When the Bills drafted Josh Allen in the first round of the 2018 NFL draft, plenty of pundits cited a key point in the new marriage: Allen’s play in cold weather. As the quarterback of the Wyoming Cowboys, Allen had shown on film an ability to pass through swirling winds and secure the football in snowy conditions—things that fair-weather quarterbacks like USC’s Sam Darnold or UCLA’s Josh Rosen didn’t have the opportunity to do. With a rocket launcher arm, gusty days in Orchard Park wouldn’t deter Allen from pushing the ball through the air—a critical skill for a potential January playoff game in Buffalo.

Well, here the Bills are, facing a January playoff game. But it won’t be windy. It won’t be snowy, either. It’ll just be cold. Very, very cold, with the current forecast calling for a high of 11. And that isn’t good news for Allen and the Bills at all—in fact, it’s really worrisome.

In five games below freezing in his career, Allen’s completion percentage is 50.3 percent. In those games he averages 166.6 yards, and has six touchdown passes to seven interceptions. The problem? Impact hurts more in the cold, and Allen’s throws, coming off of that rocket of an arm the Bills coveted so much in the draft, land with a stinging impact on receivers’ hands. Stefon Diggs, Allen’s star receiver, alluded to this after the Falcons game the Bills played in the snow last month, remarking that he told Josh to “give him a little easy one” after dropping a touchdown pass.

The Bills can likely work around this. Allen can take some velocity off his throws, and the Bills’ receivers can also gut it out—it is the playoffs, after all. But if the Bills aren’t slinging it around the yard with Josh Allen heaters, they aren’t really doing much on offense. The whole ship is built around his arm talent, and if cold weather neutralizes that, the Bills may have accidentally jumped the shark in drafting a quarterback fit for their ferocious climate.

6. Is Jalen Hurts’s future in Philadelphia secure?

It seems like a dumb question. Hurts has far exceeded most expectations for the 2021 season. He led the Eagles to the playoffs with timely scrambles, accurate downfield passing, and tremendous ball security as both a runner and a passer. He galvanized a young locker room, stayed steady through early-season losses, and is a keystone of the Eagles’ diverse rushing attack. He has, incontrovertibly, played well enough to maintain the starting job in Philadelphia.

But it is not a dumb question. Not for anything to do with Hurts—but for the way the Eagles do business. No team views the quarterback position as a more fluid role in need of constant investment than the Eagles, who drafted Hurts with the 53rd pick despite their insistence that a franchise quarterback in Carson Wentz was already on the roster. They then traded Wentz less than a year later, incurring a massive dead-cap hit, when circumstances changed. General manager Howie Roseman is a wheeler and a dealer, and no possibility should be discounted when it comes to his quarterback position.
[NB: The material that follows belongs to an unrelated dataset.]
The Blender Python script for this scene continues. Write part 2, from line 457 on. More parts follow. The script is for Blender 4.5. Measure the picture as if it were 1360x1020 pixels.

There are additional factors here: namely, how much ammo the Eagles have. With both the Dolphins’ and the Colts’ first-round picks in pocket, the Eagles have enough draft capital to trade for a veteran quarterback and still put together a strong draft class. Sure, if Aaron Rodgers becomes available, who wouldn’t take a swing? But Roseman has long been enamored of Russell Wilson, whom the Eagles intended on picking with the Nick Foles selection back in the 2012 NFL draft. Wilson was referenced when the Eagles picked Hurts, as proof of concept that they don’t want to miss out on quarterbacks in the draft that they believe can succeed.

And of course, Hurts himself has become all the more attractive as a trade asset. It’s tough to imagine the Eagles beating the Buccaneers, but a solid Hurts performance can keep the game respectable and gives Hurts another national spotlight under which to demonstrate his growth. I don’t think the Eagles plan to move on from Hurts—but I also don’t think anything he does this postseason will stop them from answering phone calls this offseason as well.